Aydın ağabeyi hatırladım
ALLAH rahmet eylesin. Nedendir bilmem birden hatırıma geldi. Aydın Ali Ustaoğlu Trabzonlu bir ağabeyimdi. Karikatüristti, çizgi ustasıydı. Ramazan Güntay kardeşimle birlikte haftalık Sebil Gazetesini yayınlıyorduk. Genel Yayın Müdürü, Yazıişleri Müdürü, Haber Müdürü aklınıza ne gelirse bütün müdürlükler ikimizdeydi. Yazıyordum orada da. Gazetenin baskı amiri de, gece sorumluluğu da, paketleme ve kargolama da bizim işimizdi. Her hafta gazeteye bir kapak hazırlama işini de sevgili ağabeyimiz Aydın Ali Ustaoğlu üstlenmişti. O aynı zamanda Çemberlitaş’da bir matbaa işletiyordu. Değerli hukukçu, yayıncı Mümin Çevik ile de orada tanıştım. Bütün bunları yaparken ben aynı zamanda İstanbul Üniversitesi Edebiyat Fakültesi Felsefe Bölümünde okuyordum.
Aydın ağabey çok latifeli, muaşaka bir insandı. Hep yüzümüzü güldürürdü şakalarıyla.

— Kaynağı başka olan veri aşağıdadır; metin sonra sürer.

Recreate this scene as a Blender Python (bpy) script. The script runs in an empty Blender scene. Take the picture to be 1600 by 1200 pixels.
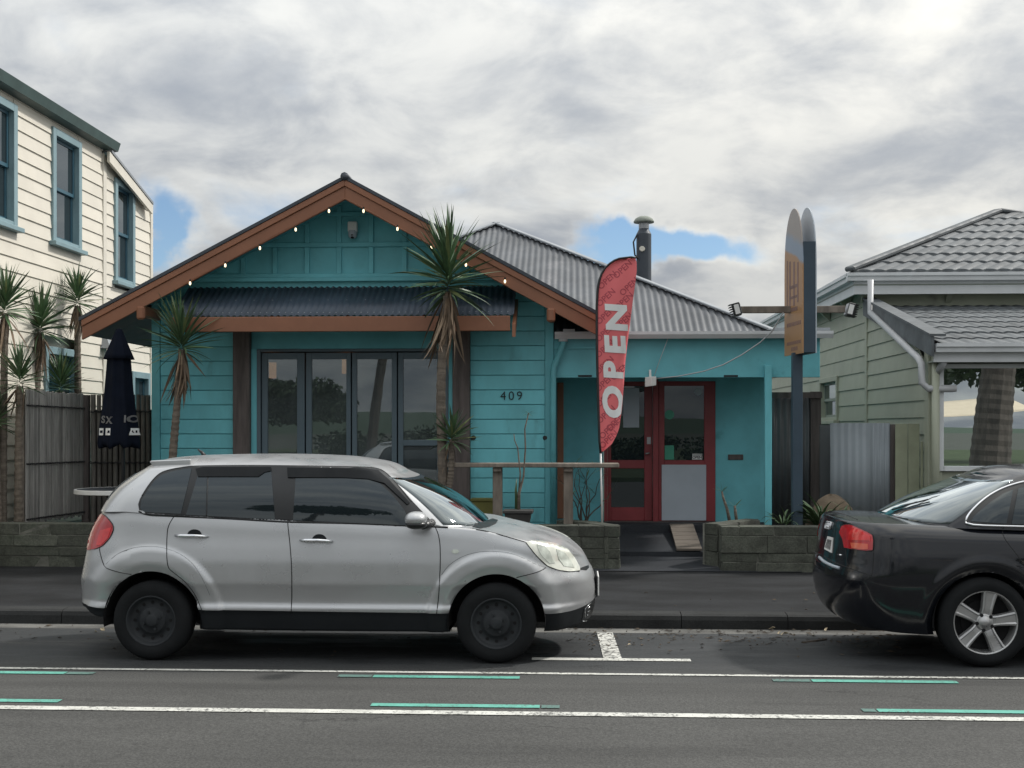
import bpy, bmesh, math, random
import numpy as np
from mathutils import Vector, Matrix
from mathutils.bvhtree import BVHTree
from mathutils.geometry import tessellate_polygon
random.seed(11)
R = math.radians
scene = bpy.context.scene
COL = scene.collection

# ------------------------------------------------------------------ camera
F, HOR, EYE = 1900.0, 668.0, 1.70           # focal length and horizon in photo pixels, eye height
TH = math.atan(0.05)
S_, C_ = math.sin(TH), math.cos(TH)
cam_d = bpy.data.cameras.new('camera')
cam = bpy.data.objects.new('camera', cam_d)
COL.objects.link(cam)
cam.location = (0, 0, EYE)
cam.rotation_euler = (R(90), 0, TH)
cam_d.sensor_width = 36
cam_d.lens = 36 * F / 1600
cam_d.shift_y = (HOR - 600) / 1600
cam_d.clip_end = 6000
scene.camera = cam

# ------------------------------------------------------------------ sun, exposure
SUN_EL, SUN_AZ = R(46), R(66)               # azimuth from +Y towards +X
SUN = Vector((math.cos(SUN_EL) * math.sin(SUN_AZ), math.cos(SUN_EL) * math.cos(SUN_AZ), math.sin(SUN_EL)))
sd = bpy.data.lights.new('sun', 'SUN')
sd.energy = 3.1
sd.angle = R(4)
sd.color = (1.0, 0.962, 0.91)
so = bpy.data.objects.new('sun', sd)
COL.objects.link(so)
so.rotation_euler = SUN.to_track_quat('Z', 'Y').to_euler()
scene.view_settings.view_transform = 'Standard'
scene.view_settings.look = 'None'
scene.view_settings.exposure = 0.0
scene.view_settings.gamma = 1.0
scene.view_settings.use_curve_mapping = False
scene.cycles.max_bounces = 8

# ------------------------------------------------------------------ sky
def ray_dir(px, py):
    u, v = (px - 800) / F, -(py - HOR) / F
    return Vector((-S_ + C_ * u, C_ + S_ * u, v))

class NT:
    """small helper for node trees"""
    def __init__(s, tree): s.t = tree; s.n = tree.nodes; s.l = tree.links
    def node(s, typ, **kw):
        n = s.n.new(typ)
        for k, v in kw.items(): setattr(n, k, v)
        return n
    def put(s, sock, val):
        if hasattr(val, 'is_output'): s.l.new(val, sock)
        elif val is not None: sock.default_value = val
    def math(s, op, a, b=None, c=None, clamp=False):
        n = s.node('ShaderNodeMath', operation=op, use_clamp=clamp)
        s.put(n.inputs[0], a); s.put(n.inputs[1], b); s.put(n.inputs[2], c)
        return n.outputs[0]
    def vmath(s, op, a, b=None, out=0):
        n = s.node('ShaderNodeVectorMath', operation=op)
        s.put(n.inputs[0], a); s.put(n.inputs[1], b)
        return n.outputs['Value'] if op in ('DOT_PRODUCT', 'LENGTH') else n.outputs[0]
    def noise(s, vec, scale, detail=4, rough=.55, dist=0.0):
        n = s.node('ShaderNodeTexNoise')
        s.put(n.inputs['Vector'], vec); n.inputs['Scale'].default_value = scale
        n.inputs['Detail'].default_value = detail; n.inputs['Roughness'].default_value = rough
        n.inputs['Distortion'].default_value = dist
        return n.outputs['Fac']
    def smooth(s, x, lo, hi, a=0.0, b=1.0):
        n = s.node('ShaderNodeMapRange', interpolation_type='SMOOTHSTEP')
        s.put(n.inputs[0], x)
        for i, q in enumerate((lo, hi, a, b)): s.put(n.inputs[i + 1], q)
        return n.outputs[0]
    def mixc(s, fac, a, b, mode='MIX'):
        n = s.node('ShaderNodeMix', data_type='RGBA', blend_type=mode)
        s.put(n.inputs[0], fac)
        for sock, q in ((n.inputs[6], a), (n.inputs[7], b)):
            if isinstance(q, tuple): q = q if len(q) == 4 else q + (1,)
            s.put(sock, q)
        return n.outputs[2]
    def scalec(s, col, k):
        n = s.node('ShaderNodeVectorMath', operation='SCALE')
        s.put(n.inputs[0], col); s.put(n.inputs['Scale'], k)
        return n.outputs[0]

world = bpy.data.worlds.new('World')
scene.world = world
world.use_nodes = True
w = NT(world.node_tree)
w.n.clear()
D = w.node('ShaderNodeTexCoord').outputs['Generated']
sep = w.node('ShaderNodeSeparateXYZ'); w.l.new(D, sep.inputs[0])
zc = w.math('MAXIMUM', sep.outputs[2], 0.0)
den = w.math('ADD', zc, 0.30)
comb = w.node('ShaderNodeCombineXYZ')
w.put(comb.inputs[0], w.math('DIVIDE', sep.outputs[0], den))
w.put(comb.inputs[1], w.math('DIVIDE', sep.outputs[1], den))
PV = comb.outputs[0]
n1 = w.noise(w.vmath('ADD', PV, (3.1, 7.7, 0)), 2.5, 9, .53, .2)
n2 = w.noise(w.vmath('ADD', PV, (11.0, 2.0, 5)), 4.6, 9, .56, .3)
n3 = w.noise(w.vmath('ADD', PV, (1.0, 5.0, 9)), 1.8, 3, .5)
wob = w.vmath('SUBTRACT', w.node('ShaderNodeTexNoise').outputs['Color'], (.5, .5, .5))
wn = wob.node.inputs[0].links[0].from_node; wn.inputs['Scale'].default_value = 13; wn.inputs['Detail'].default_value = 5; w.l.new(D, wn.inputs['Vector'])
DW = w.vmath('ADD', D, w.vmath('MULTIPLY', wob, (.17, .17, .085)))
gap = None
for (px, py, wx, wy, k) in [(250, 350, .036, .045, .42), (225, 400, .035, .03, .4), (1000, 390, .07, .018, .44), (1130, 386, .065, .017, .40),
                            (40, 25, .05, .03, .15)]:
    d = ray_dir(px, py).normalized()
    df = w.vmath('MULTIPLY', w.vmath('SUBTRACT', DW, tuple(d)), (1 / wx, 1 / wx, 1 / wy))
    r = w.vmath('LENGTH', df)
    g = w.math('MULTIPLY', w.smooth(r, 1.5, 0.0), k)
    gap = g if gap is None else w.math('ADD', gap, g)
cover = w.math('SUBTRACT', w.math('ADD', n1, 0.185), gap)
mask = w.smooth(cover, 0.33, 0.62)
sky = w.node('ShaderNodeTexSky', sky_type='NISHITA', sun_disc=False)
sky.sun_elevation = SUN_EL; sky.sun_rotation = SUN_AZ
sky.air_density = 1.0; sky.dust_density = 0.1; sky.ozone_density = 4.0
bg_sky = w.node('ShaderNodeBackground'); w.l.new(sky.outputs[0], bg_sky.inputs[0]); bg_sky.inputs[1].default_value = 0.115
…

Baazan gençliğimize uygun şakalar da yapardı. Cumhuriyet Gazetesi’nde sipor servisinde bir arkadaşı da vardı. Hemşehrisi Abdülkadir Yücelman. Baazan o da Aydın ağabeyi ziyarete gelirdi matbaaya. Onunla da sohbetlerine şahit olurduk. Zannediyorum Aydın Ali Ustaoğlu ile ilgili bir şeyler yazmıştım. Şimdi çok iyi hatırlamıyorum. Orada ‘Aydın bey boş konuşmaz’ gibi bir ifade kullanmışım. Abdülkadir Yücelman takıldı. ‘Valla benim 40 yıllık arkadaşım. Hiç dolu konuştuğuna şahit olmadım’ deyince gülüştük. Tatlı muhabbetlerdi.

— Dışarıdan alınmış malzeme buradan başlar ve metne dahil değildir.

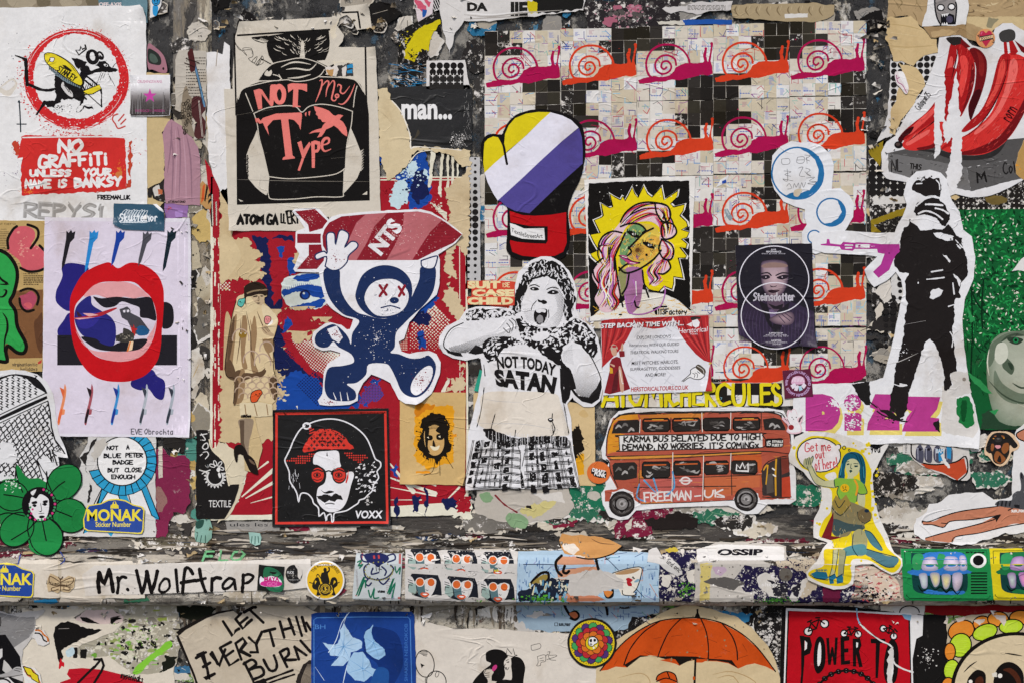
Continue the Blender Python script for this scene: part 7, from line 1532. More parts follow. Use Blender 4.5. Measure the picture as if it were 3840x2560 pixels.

Aydın ağabey Kuyubaşı’nda oturuyordu. Ziyaretine gittiğimde beni hatırlamadı, Son arayışımda da eşi, onun vefat haberini verdi bana. Allah rahmet eylesin. Aydın ağabey Cumhuriyet Gazetesi’nin bulmacalarını hazırlıyordu yanlış bilmiyorsam. O bulmacalarla ilgili bir olayı çok eğlenceli biçimde anlatmıştı. Birisi o bulmacayı çözmeye çalışıyor ama, çok da hızlı gidemiyormuş. Aydın ağabey onu bir süre izledikten sonra, ‘ben o bulmacayı hiç sorularını okumadan çözerim’ diye iddia etmiş. Karşıdaki şaşkın bakışlarla ‘yok canım, o kadar kolay değil’ demiş. İddialaşmışlar. Aydın ağabey bulmacayı önüne alıp sağdan sola, yukarıdan aşağıya kelimeleri sıralayıvermiş. Adam şaşırmış tabi. Sonra gülerek durumu açıklamış ve o kişi ile çok iyi dost olmuşlardı.

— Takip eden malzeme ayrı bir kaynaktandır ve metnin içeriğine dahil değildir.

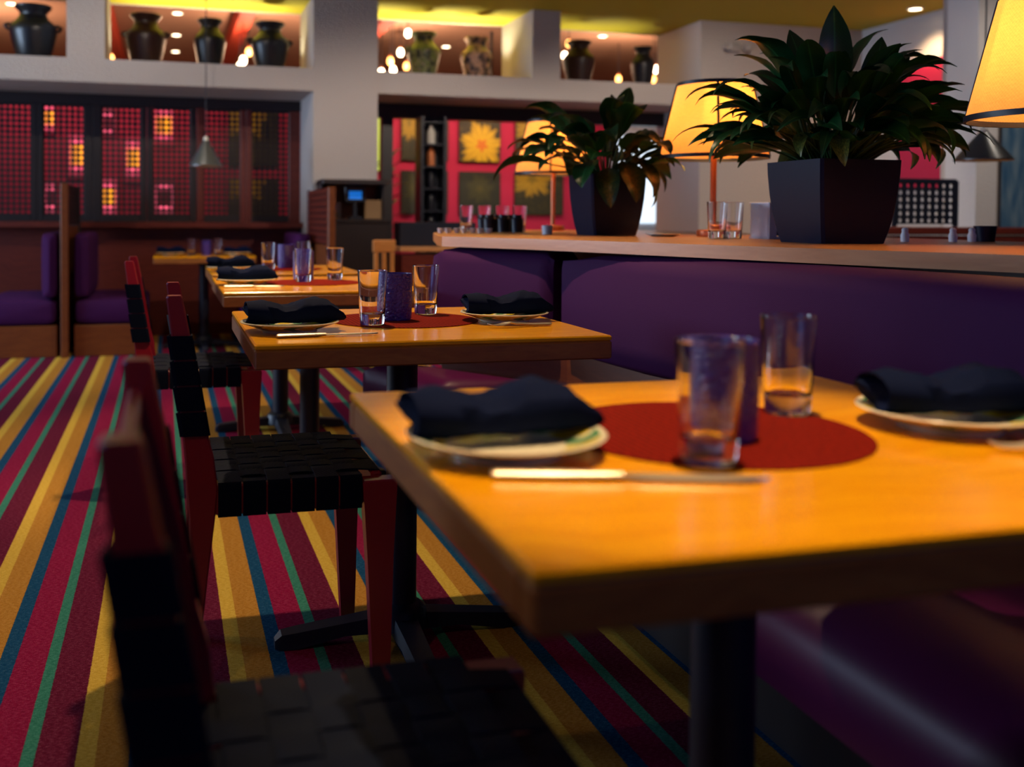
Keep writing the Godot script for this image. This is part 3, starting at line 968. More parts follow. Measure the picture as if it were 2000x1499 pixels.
	for j in range(6):
		var z := -0.045 - j * 0.062
		var path := []
		for i in range(9):
			var y := 0.572 + 0.238 * i / 8.0
			var xb := lerpf(0.028, 0.005, (y - 0.57) / 0.2)
			var up := -0.0022 if (i / 2 + j) % 2 == 0 else 0.0022
			path.append(Vector3(xb - 0.004 + bow.call(z) + up, y, z))
		var b := MB.new()
		b.strap(path, Vector3.FORWARD, 0.052, 0.003)
		part("back_strap", b.done(30.0), M.webbing, o)
	return o

func chairs() -> void:
	var g := "red chairs with black woven straps"
	var c := make_chair("red framed chair with black woven seat in focus, pushed under the second table", V(0, 0, 2.02))
	dup(c, "woven_chair", "dark blurred chair nearest the camera, pushed under the nearest table", V(-0.045, 0, 0.735), 0.0, g)
	dup(c, "woven_chair", "red chair with black straps beyond the focused chair, at the third table of the row", V(-0.138, 0, 3.55), 0.0, g)

# ------------------------------------------------------------------ banquette, ledge and partition
func banquette() -> void:
	var o := thing("banquette", "long purple upholstered bench with rounded seat cushions along the right side", "bench", V(1.2, 0, 2.0))
	o.set_meta("group", "")
	o.remove_meta("group")
	var org := V(1.2, 0, 2.0)
	# backrest panels: front line in plan, thick, rounded at the top
	var runs := [[[1.36, 0.2], [1.41, 1.3], [1.36, 2.0], [1.265, 2.55], [1.185, 2.93]], [[1.175, 2.965], [1.04, 3.17], [0.885, 3.36]]]
	for run in runs:
		var pts := resample(run, 14)
		var rings := []
		for i in range(pts.size()):
			var t: Vector2 = (pts[mini(i + 1, pts.size() - 1)] - pts[maxi(i - 1, 0)]).normalized()
			var nrm := Vector2(t.y, -t.x)
			if nrm.x < 0: nrm = -nrm
			var e := 1.0
			var ei := mini(i, pts.size() - 1 - i)
			var inset: float = [0.03, 0.008, 0.0][mini(ei, 2)]
			var r := PackedVector3Array()
			for q in [[0.11, 0.575], [0.05, 0.56], [0.02, 0.58], [0.0, 0.64], [0.012, 0.75], [0.022, 0.84], [0.035, 0.875], [0.07, 0.890], [0.12, 0.894], [0.17, 0.892], [0.20, 0.87], [0.20, 0.60]]:
				var u: float = clampf(q[0], inset, 0.20 - inset)
				var y: float = clampf(q[1], 0.56 + inset, 0.894 - inset)
				var w: Vector2 = pts[i] + nrm * (u - 0.012)
				r.append(V(w.x, y, w.y) - org)
			rings.append(r)
		var b := MB.new()
		b.loft(rings)
		part("backrest", b.done(50.0), M.purple_fabric, o)
	# seat cushions
	var cush := [[[0.84, 0.15], [0.84, 0.9], [0.842, 1.56]], [[0.842, 1.60], [0.845, 2.3], [0.845, 3.0]], [[0.835, 3.06], [0.77, 3.28], [0.66, 3.52]]]
	var backs := [[[1.40, 0.15], [1.43, 0.9], [1.43, 1.56]], [[1.43, 1.60], [1.32, 2.3], [1.2, 2.98]], [[1.18, 3.0], [1.06, 3.19], [0.93, 3.38]]]
	for ci in range(3):
		var fp := resample(cush[ci], 16)
		var bp := resample(backs[ci], 16)
		var rings := []
		for i in range(17):
			var ei := mini(i, 16 - i)
			var ins: float = [0.045, 0.02, 0.006, 0.0][mini(ei, 3)]
			var r := PackedVector3Array()
			for q in [[0.25, 0.30], [0.06, 0.30], [0.015, 0.315], [0.0, 0.36], [0.004, 0.41], [0.03, 0.45], [0.09, 0.472], [0.25, 0.482], [0.6, 0.48], [0.9, 0.47], [1.0, 0.44], [1.0, 0.31]]:
				var w: Vector2 = fp[i].lerp(bp[i], clampf(q[0] if q[0] > 0.2 else q[0] * 1.6, ins * 1.5, 1.0 - ins))
				r.append(V(w.x, clampf(q[1], 0.30 + ins * 0.6, 0.482 - ins), w.y) - org)
			rings.append(r)
		var b := MB.new()
		b.loft(rings)
		part("seat_cushion", b.done(50.0), M.purple_vinyl, o)
	# wooden plinth under the seat and board behind it
	var pl := [Vector2(1.12, -0.15), Vector2(1.12, -2.98), Vector2(0.86, -3.42), Vector2(0.96, -3.46), Vector2(1.22, -3.03), Vector2(1.42, -2.2), Vector2(1.46, -1.6), Vector2(1.45, -0.15)]
	var pl2 := []
	for q in pl: pl2.append(q - Vector2(1.2, -2.0))
	var b := MB.new()
	b.prism(pl2, 0.0, 0.30)
	part("plinth", b.done(20.0), M.dark_wood, o)
	# board behind the seat
	var rr := []
	for q in [[1.44, 0.15], [1.46, 1.4], [1.40, 2.2], [1.25, 2.95], [0.96, 3.40]]:
		rr.append(PackedVector3Array([V(q[0] - 0.02, 0.43, q[1]) - org, V(q[0] + 0.02, 0.43, q[1]) - org, V(q[0] + 0.02, 0.585, q[1]) - org, V(q[0] - 0.02, 0.585, q[1]) - org]))
	b = MB.new()
	b.loft(rr)
	part("back_board", b.done(20.0), M.brown_wood, o)

	# partition below the ledge and the wooden ledge on it
	var edge := [Vector2(1.70, 0.15), Vector2(1.66, 1.3), Vector2(1.622, 1.59), Vector2(1.467, 2.0), Vector2(1.369, 2.296), Vector2(1.253, 2.661), Vector2(1.118, 3.02), Vector2(0.93, 3.37), Vector2(0.96, 3.55), Vector2(1.12, 4.2), Vector2(1.5, 5.2), Vector2(2.65, 5.2), Vector2(2.65, 0.15)]
	var poly := []
	for q in edge: poly.append(Vector2(q.x, -q.y))
	var wall := [Vector2(1.70, -0.15), Vector2(1.70, -1.6), Vector2(1.64, -2.0), Vector2(1.55, -2.4), Vector2(1.47, -2.8), Vector2(1.38, -3.15), Vector2(1.22, -3.55), Vector2(1.25, -4.2), Vector2(1.57, -5.15), Vector2(2.6, -5.15), Vector2(2.6, -0.15)]
	b = MB.new()
	b.prism(wall, 0.0, 0.895)
	struct("wall_partition", b.done(20.0), M.brown_wood, "low partition carrying the wooden ledge behind the bench")
	b = MB.new()
	var pl3 := []
	for q in poly: pl3.append(q - Vector2(1.8, -2.8))
	b.prism(pl3, 0.897, 0.932)
	var l := solo("wooden_ledge", b.done(20.0), M.ledge_wood, "pale wooden ledge on top of the partition, carrying lamps and plants", "ledge", V(1.8, 0, 2.8))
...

1893 yılında Torino’da doğan 1975 yılında ölen Pitigrilli’nin çok eğlenceli, basit hikeayeleri vardır. Aydın ağabeyin o bulmaca şakası bana hep Pitigrilli’den okuyup çok eğlendiğim hikeayeyi hatırlattı.
Bir gazete okuru, çok şuh bir hanım. Pastanede oturup kahvaltısını yaparken gazetenin fal köşesini çok dikkatli okuyor. Adamın birinin çok dikkatini çekiyor. Zaten şuh bir hanım hangi erkeğin ilgisini çekmez?
Kadın günlük fal yorumunu çok ciddiye alıyor. Bugün şanslı gününüz. Bir erkek size pasta ısmarlayacak. Derken garson geliyor. Şu yandaki bey size pasta ikram ediyor diyerek pastayı bırakıp gidiyor. Bir başka gün, bugün size tebessümle bakan bir erkeğe karşı çok dikkatli olun. Onun hayatınızda çok önemli bir yeri olacak diyor. Kadın pastaneden çıkıp giderken adam ona çarpıyor ve gülümseyerek özür diliyor.
Günlük fal köşesinde söylenen her şey çıkıyor. Kadına evlenme teklif ediyor adam. Evleniyorlar. İlk gecenin sabahına adam kahvaltıdan sonra daktilonun başına geçiyor.
Kadın; ‘bu ne acele, yazı çok mu lazım, bırak şimdi balgünlerimizin tadını çıkaralım’ diyor.
Adam, ’ haklısın karıcığım, ama ben gazeteciyim ve günlük gazeteye her gün vaktinde yazmam gerek’ diyor.
-Ne yazıyorsun bakim diyor kadın.
-Gazetenin fal köşesini yazıyorum. Günlük fal yorumları yazıyorum diyor. Hangi gazete bu diye soran kadın aldığı cevapla şaşkınlık deryasına gömülüyor. Çünkü o gazete her gün fal yorumlarını okuduğu gazetedir.